Starbucks (NASDAQ:SBUX) reported worse-than-expected earnings and revenue for the fiscal first quarter.
Specifically, the coffeehouse chain operator posted Q1 earnings per share (EPS) of $0.90, missing the consensus estimates of $0.94. Revenue came in at $9.43 billion, also below the expected $9.62 billion.
Still, the stock was still up 2.7% in pre-market Wednesday trade as analysts say investor expectations were low into the earnings.
Global comparable store sales saw a 5% increase, attributed to a 3% rise in comparable transactions and a 2% growth in average ticket size. In North America, comparable store sales climbed 5%, and 7% in international markets.
Membership in the U.S. Starbucks Rewards program saw a notable jump, reaching 34.3 million, a 13% increase from the previous year.
The company added 549 net new stores in the first quarter, bringing its total to 38,587 stores globally. These stores are split between 51% company-operated and 49% licensed outlets.
“Our first quarter performance was strong on many measures. Of note was the unwavering commitment of our most loyal customers, the growth in rewards members, tender and spend per member,” said Starbucks CEO Laxman Narasimhan.

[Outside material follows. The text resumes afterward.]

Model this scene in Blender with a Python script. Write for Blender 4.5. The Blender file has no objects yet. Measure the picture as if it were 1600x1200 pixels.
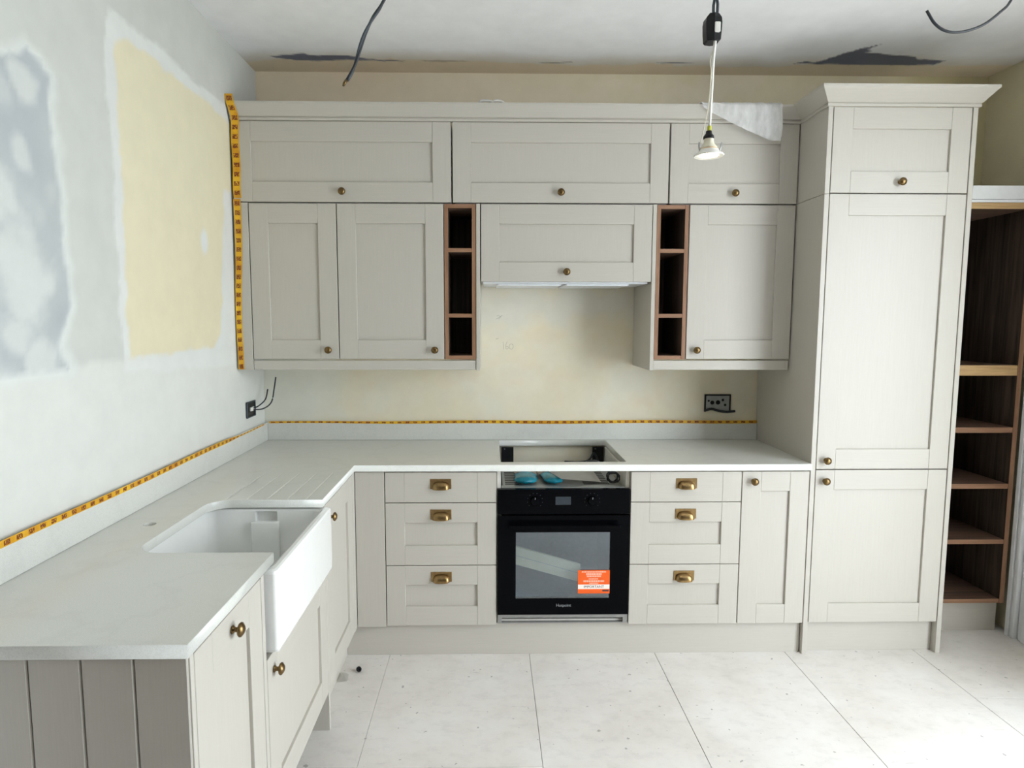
import bpy, bmesh, math, random
import numpy as np
from mathutils import Vector, Matrix
random.seed(7); np.random.seed(7)
S = bpy.context.scene
COL = S.collection

# ------------------------------------------------------------------ camera
F_PX, PITCH, YAW, ROLL = 989.756, 0.0975, 0.0168, 0.0012
CAM = Vector((1.198, -3.3776, 1.5371))
fw = Vector((math.sin(YAW)*math.cos(PITCH), math.cos(YAW)*math.cos(PITCH), -math.sin(PITCH)))
r0 = Vector((math.cos(YAW), -math.sin(YAW), 0)); u0 = r0.cross(fw)
rr = math.cos(ROLL)*r0 + math.sin(ROLL)*u0; uu = -math.sin(ROLL)*r0 + math.cos(ROLL)*u0
cd = bpy.data.cameras.new('camera'); cam = bpy.data.objects.new('camera', cd); COL.objects.link(cam)
cd.sensor_width = 36; cd.lens = 36*F_PX/1600; cd.clip_start = .05
cd.shift_x = 19.85/1600; cd.shift_y = -2.15/1600
cam.matrix_world = Matrix(((rr.x, uu.x, -fw.x, CAM.x), (rr.y, uu.y, -fw.y, CAM.y), (rr.z, uu.z, -fw.z, CAM.z), (0, 0, 0, 1)))
S.camera = cam

# ------------------------------------------------------------------ world, daylight, exposure
wd = bpy.data.worlds.new('overcast_sky'); S.world = wd; wd.use_nodes = True
bg = wd.node_tree.nodes['Background']; bg.inputs[0].default_value = (.83, .917, 1.0, 1); bg.inputs[1].default_value = 10.8
def portal(name, loc, rot, sx, sy):
    l = bpy.data.lights.new(name, 'AREA'); l.shape = 'RECTANGLE'; l.size = sx; l.size_y = sy
    l.cycles.is_portal = True
    o = bpy.data.objects.new(name, l); COL.objects.link(o); o.location = loc; o.rotation_euler = rot
DOOR_Y0, DOOR_Y1, DOOR_Z = -3.2, -1.5, 2.5          # garden doorway in the right wall
portal('doorway_portal', (3.93, (DOOR_Y0+DOOR_Y1)/2, DOOR_Z/2), (0, math.pi/2, 0), DOOR_Z, DOOR_Y1-DOOR_Y0)
VS = S.view_settings
VS.view_transform = 'Standard'; VS.look = 'None'; VS.gamma = 1; VS.use_curve_mapping = False; VS.exposure = 0.1

# ------------------------------------------------------------------ materials
def srgb(r, g, b):
    f = lambda c: c/12.92 if c <= .04045 else ((c+.055)/1.055)**2.4
    return (f(r/255), f(g/255), f(b/255), 1)
class NT:
    def __init__(s, name):
        s.m = bpy.data.materials.new(name); s.m.use_nodes = True; s.t = s.m.node_tree
        s.b = s.t.nodes['Principled BSDF']
    def n(s, kind, **kw):
        nd = s.t.nodes.new(kind)
        for k, v in kw.items():
            if k.startswith('i_'):
                key = k[2:]; nd.inputs[int(key) if key.isdigit() else key.replace('_', ' ')].default_value = v
            else: setattr(nd, k, v)
        return nd
    def l(s, a, ao, b, bi): s.t.links.new(a.outputs[ao], b.inputs[bi])
    def coords(s, scale=(1, 1, 1), out='Object'):
        if out == 'World':
            g = s.n('ShaderNodeNewGeometry'); o = g.outputs['Position']
        else:
            g = s.n('ShaderNodeTexCoord'); o = g.outputs[out]
        mp = s.n('ShaderNodeMapping'); mp.inputs['Scale'].default_value = scale
        s.t.links.new(o, mp.inputs[0]); return mp
    def noise(s, scale, sc=(1, 1, 1), out='World', detail=4, rough=.55):
        c = s.coords(sc, out); nz = s.n('ShaderNodeTexNoise'); nz.inputs['Scale'].default_value = scale
        nz.inputs['Detail'].default_value = detail; nz.inputs['Roughness'].default_value = rough
        s.l(c, 0, nz, 'Vector'); return nz
    def ramp(s, src, so, stops):
        r = s.n('ShaderNodeValToRGB'); e = r.color_ramp.elements
        while len(e) < len(stops): e.new(.5)
        for el, (p, c) in zip(e, stops): el.position = p; el.color = c
        s.l(src, so, r, 0); return r
    def mix(s, fac, a, b, mode='MIX'):
        m = s.n('ShaderNodeMix', data_type='RGBA', blend_type=mode)
        for sock, v in ((0, fac), (6, a), (7, b)):
            if isinstance(v, tuple) and hasattr(v[0], 'outputs'): s.t.links.new(v[0].outputs[v[1]], m.inputs[sock])
            else: m.inputs[sock].default_value = v
        return m
    def bump(s, src, so, strength, dist=.001):
        b = s.n('ShaderNodeBump'); b.inputs['Strength'].default_value = strength; b.inputs['Distance'].default_value = dist
        s.l(src, so, b, 'Height'); s.l(b, 0, s.b, 'Normal')
    def set(s, **kw):
        for k, v in kw.items(): s.b.inputs[k.replace('_', ' ')].default_value = v
        return s
G1 = lambda v: (v, v, v, 1)
M = {}
def plain(name, col, rough=.5, metal=0, spec=.5, vary=.06, scale=30):
    t = NT(name); t.set(Roughness=rough, Metallic=metal); t.b.inputs['Specular IOR Level'].default_value = spec
    nz = t.noise(scale)
    r = t.ramp(nz, 0, [(.3, tuple(c*(1-vary) for c in col[:3])+(1,)), (.7, tuple(min(1, c*(1+vary)) for c in col[:3])+(1,))])
    t.l(r, 0, t.b, 'Base Color'); M[name] = t.m; return t
PAINT = (.53, .497, .437, 1)
def paint(name, sc):
    t = NT(name); t.set(Roughness=.42)
    nz = t.noise(1, sc, detail=3, rough=.6)
    r = t.ramp(nz, 0, [(.25, tuple(c*.965 for c in PAINT[:3])+(1,)), (.7, tuple(c*1.015 for c in PAINT[:3])+(1,))])
    t.l(r, 0, t.b, 'Base Color'); t.bump(nz, 0, .22, .0005); M[name] = t.m
paint('paint_v', (260, 260, 9)); paint('paint_h', (9, 9, 260))
def walnut(name, c0, c1, sc, rough=.5):
    t = NT(name); t.set(Roughness=rough)
    nz = t.noise(1, sc, detail=6, rough=.65)
    r = t.ramp(nz, 0, [(.3, c0), (.5, tuple((a+b)/2 for a, b in zip(c0, c1))), (.7, c1)])
    t.l(r, 0, t.b, 'Base Color'); t.bump(nz, 0, .2, .0005); M[name] = t.m
walnut('walnut_v_shade', srgb(36, 30, 26), srgb(100, 83, 71), (60, 60, 2.2))  # dark walnut, deepened further to paint in the unlit shelf interiors
walnut('walnut_h_lit', srgb(66, 50, 42), srgb(138, 110, 92), (2.2, 60, 60))  # same wood in a paler tone, painting light onto the shelf boards
walnut('edge_v_lit', srgb(128, 92, 66), srgb(162, 122, 94), (90, 90, 5))  # pale edging, its colour raised for light caught by the front edges
walnut('edge_h_lit', srgb(128, 92, 66), srgb(162, 122, 94), (5, 90, 90))
walnut('oak_h', srgb(176, 140, 92), srgb(212, 178, 128), (6, 110, 110))
plain('carcass', srgb(214, 210, 200), .5)
plain('seam_grey', srgb(128, 124, 118), .9)
plain('gap_dark', srgb(40, 37, 33), .8)
plain('ceramic', srgb(238, 238, 234), .12, spec=.6, vary=.01)
plain('knob_brass', srgb(122, 100, 66), .32, 1, vary=.2, scale=120)
plain('cup_brass', srgb(150, 124, 84), .3, 1, vary=.15, scale=90)
plain('black_gloss', (.002, .0022, .003, 1), .1, spec=.05, vary=.02)
plain('black_plastic', (.008, .008, .009, 1), .4, spec=.25)
plain('cable_grey', srgb(58, 66, 74), .45)
plain('cable_black', srgb(34, 38, 44), .45)
plain('steel', srgb(170, 172, 172), .35, 1, vary=.08)
plain('galvanised', srgb(165, 168, 168), .45, .8, vary=.12, scale=18)
plain('display', srgb(44, 53, 60), .25)
plain('white_plastic', srgb(236, 234, 226), .35, vary=.02)
plain('cream_plastic', srgb(230, 224, 200), .35, vary=.03)
plain('hood_white', srgb(228, 231, 234), .3, vary=.02)
plain('teal_plastic', srgb(20, 138, 158), .25, vary=.25, scale=60)
plain('bag_grey', srgb(150, 140, 130), .4, vary=.3, scale=110)
plain('paper', srgb(226, 222, 214), .7, vary=.05, scale=14)
plain('cardboard', srgb(205, 190, 160), .8, vary=.06)
plain('enamel', srgb(120, 138, 150), .4, vary=.15, scale=60)
plain('sticker_orange', srgb(244, 96, 16), .45, vary=.03)
plain('sticker_pale', srgb(255, 190, 165), .5, vary=.05)
plain('sticker_white', srgb(250, 236, 226), .5, vary=.01)
plain('ink', srgb(60, 44, 44), .6)
plain('logo_grey', srgb(150, 154, 156), .4)
plain('pencil', srgb(150, 146, 134), .8)
plain('yellow_green', srgb(190, 190, 60), .45)
plain('trim_paint', srgb(238, 239, 240), .4, vary=.03)
plain('patio', srgb(215, 212, 205), .8, vary=.1, scale=4)
plain('plaster_plain', srgb(240, 240, 239), .85, vary=.02, scale=3)
plain('darkened_plaster', srgb(108, 90, 76), .9, vary=.12, scale=3)  # dark tone chosen so the unseen rear walls bounce less light
plain('bare_slate', srgb(88, 92, 104), .85, vary=.16, scale=25)
plain('amber_rim', srgb(232, 176, 90), .4)
t = NT('lamp_glow'); t.set(Roughness=.4); t.b.inputs['Base Color'].default_value = (1, .93, .8, 1)
t.b.inputs['Emission Color'].default_value = (1, .86, .62, 1); t.b.inputs['Emission Strength'].default_value = 14; M['lamp_glow'] = t.m
t = NT('window_glass'); M['window_glass'] = t.m      # tinted oven door pane
tr = t.n('ShaderNodeBsdfTransparent'); tr.inputs[0].default_value = (.80, .86, .90, 1)
gl = t.n('ShaderNodeBsdfGlossy'); gl.inputs['Roughness'].default_value = .06; gl.inputs[0].default_value = (.9, .95, 1, 1)
mx = t.n('ShaderNodeMixShader'); mx.inputs[0].default_value = .13
t.l(tr, 0, mx, 1); t.l(gl, 0, mx, 2); t.l(mx, 0, t.t.nodes['Material Output'], 0)
t = NT('tissue'); M['tissue'] = t.m                    # thin translucent packing foam
t.set(Roughness=.6); t.b.inputs['Base Color'].default_value = (.84, .84, .83, 1)
tr = t.n('ShaderNodeBsdfTransparent'); mx = t.n('ShaderNodeMixShader')
nz = t.noise(30, (1, 1, .4), detail=5); rp = t.ramp(nz, 0, [(.3, G1(.42)), (.7, G1(.7))])
t.l(rp, 0, mx, 0); t.l(tr, 0, mx, 1); t.l(t.b, 0, mx, 2); t.l(mx, 0, t.t.nodes['Material Output'], 0)
# quartz worktop
t = NT('quartz'); t.set(Roughness=.22); M['quartz'] = t.m
sp = t.noise(420, detail=2); r1 = t.ramp(sp, 0, [(.33, srgb(211, 211, 203)), (.55, srgb(220, 220, 213))])
vn = t.noise(2.2, detail=6, rough=.6); r2 = t.ramp(vn, 0, [(.47, G1(1)), (.5, G1(.965)), (.53, G1(1))])
mm = t.mix(1.0, (r1, 0), (r2, 0), 'MULTIPLY'); t.l(mm, 2, t.b, 'Base Color')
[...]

For the second quarter of fiscal year 2024, the management expects that all metrics will likely fall below the full year guidance ranges. This is attributed to persistent near-term challenges, although they expect year-over-year margin expansion, albeit at a slower pace compared to the first quarter's levels.
In light of a weaker than anticipated performance in the first quarter and ongoing challenges, the company's management revised its fiscal year 2024 guidance. This update includes lowered expectations for global, US, and China comparable sales and consolidated revenue growth.
As the second quarter is projected to perform below the full-year guidance ranges, this is suggesting a significant rebound in the second half of the fiscal year.
However, the guidance for earnings per share and unit growth for fiscal year 2024 remains unchanged.
Analysts from Wolfe Research said the stock was likely up on low investor sentiment and reiterated EPS outlook despite a cut to sales guidance.
Analysts at Morgan Stanley said the results were "better than some feared."
"Against palpable concern into the 1Q and pushback on our upgrade to OW earlier in the month, 1Q results and the accompanying commentary were relatively more constructive, likely supporting the stock," analysts said.